Darauf, dass die Beklagte mit dem Postzusteller eine ausschließlich persönliche Übergabe von Poststücken „vereinbart“ hätte und dass sich die Hinterlegungsanzeige zwischen Werbesendungen befunden habe, kommt die Beklagte in ihrem Rekurs nicht mehr zurück.
Auch hier ist der Beklagten somit der Nachweis eines unvorhergesehenen oder unabwendbaren Ereignis, das kausal für deren Versäumung war, nicht gelungen.
Im Übrigen ist die Beklagte auf die Ausführungen zu ←3.3 zu verweisen.
Insgesamt erweist sich somit die Entscheidung des Erstgerichts nicht als korrekturbedürftig, dem Rekurs war ein Erfolg zu versagen.
6. Die Kostenentscheidung beruht auf §§ 41, 50 Abs 1 ZPO (zum Wiedereinsetzungsantrag auf § 154 ZPO).
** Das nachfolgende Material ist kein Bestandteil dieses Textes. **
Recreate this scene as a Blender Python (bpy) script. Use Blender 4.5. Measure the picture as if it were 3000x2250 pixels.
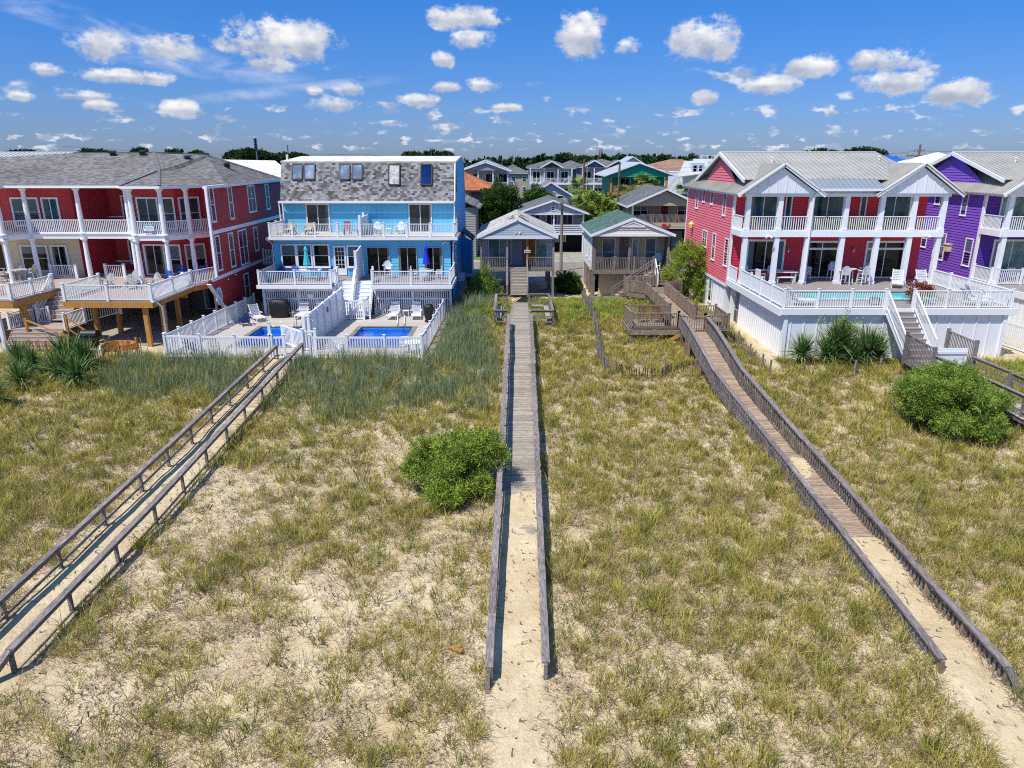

7. Die Unzulässigkeit des Revisionsrekurses folgt aus § 528 Abs 2 Z 2 ZPO. Sowohl die Zurückweisung eines Antrags auf Neuzustellung einer Klage als auch eines Versäumungsurteils als auch die Abweisung eines Wiedereinsetzungsantrags sind einer Klagszurückweisung nicht gleichzuhalten (RS0044536 [T1, T4]; RS0105321 [T15], Musger in Fasching/Konecny 3 § 528 ZPO Rz 61).